At Dripping Springs, "he was in a peer tutoring program, where he tutored a kid for one period a day who couldn't speak English," Ingram's mother says. " He lost the tutoring job, and couldn't keep up in physics or theater. We really feel like he paid academically." While Ingram was hoping to go to the University of Texas this fall, he now plans to start out at the ACC. "Our lawyer told us we could still do it [sue] because we feel our due process was violated... but Mitch is tired of being the center of attention. He feels like he put the facts out there and cleared his name in public."

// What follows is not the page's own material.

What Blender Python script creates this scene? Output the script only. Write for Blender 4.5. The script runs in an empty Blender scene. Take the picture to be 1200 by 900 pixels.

Cole says the current problems with drugs and violence in schools have been evolving over decades, coming in part out of a changing desire to keep kids in school, and partly out of a bureaucratic maneuvering. "During the Forties, Fifties, and Sixties, getting a high school education was a nice thing, but not necessarily a given. You didn't need to know higher level physics to be a roughneck and make good money at it. So a lot of people dropped out of school early," he says. "During the Sixties and Seventies, when schools were... deciding to incorporate everybody, the whole attitude changed from `if you don't like it here you're out,' to `let's see what we can do to encourage kids to stay.' But in the zeal to encourage kids to stay, the prime directive became `keep this kid in school regardless of any other circumstances'."

At the same time, Cole says, schools began losing their dress codes, relaxing rules on things like swearing and insubordination. "Eventually, we've reached the point where now teachers are told they have to put up with being assaulted and beaten up," he says. "That's where the system breaks down and that's where we're at with many schools in this state right now."

Cole also blames bureaucrats whose instincts are to "push off onto somebody else unpleasant things, to keep themselves out of the heat. Many of our school bureaucrats felt that if there was an incident at school, it's a bad public relations incident and they dealt with it as a public relations problem, not as a problem with school violence," he says. "So if a principal called the police over a fight or over students with drugs or guns, you'd get someone from downtown calling and saying, `this is terrible, We've got our name in the paper and it's not on the sports page. Can't you do something about this?' So it got out there, don't let these things get known."

Interestingly, Cole is not one to rail against the evils of marijuana. He raises the question of whether society has a legitimate interest in people who smoke pot. "Is the debate about the propriety of marijuana still an active one? Most of my contemporaries would have said marijuana is at least as harmless as alcohol; of course, the response to that is, well that's not very harmless," he says. Cole sidestepped the question, instead comparing school to the workplace.

"Drugs are of course illegal, I guess, the ones we're talking about. There is that. So we should be teaching that the law has to be followed. But it would not make any difference if you're talking about alcohol, marijuana, or cocaine. The lesson is, you don't come drunk to your workplace. If you do that when you graduate from school you are going to be fired," he says. "That lesson needs to be communicated to students, and if we don't communicate it, the other message we communicate is a bad one, which is, yeah, it's okay to come to school and bring these things. It establishes a pattern of behavior."

Cole is hesitant to say that school districts have any business searching a student's vehicle. But while he is not familiar with the details of Ingram's case, he agrees that if the senior knew he was to be responsible for anything found in his truck, then Ingram should be punished.

"But the bigger problem isn't the kid with a marijuana cigarette in his car; it's students who are disrupting other students' right to an education," he says. And as far as Ingram goes, and any others like him: "He knew what was expected. It's one of the lessons in life, you have to learn sometimes that there are consequences for your actions."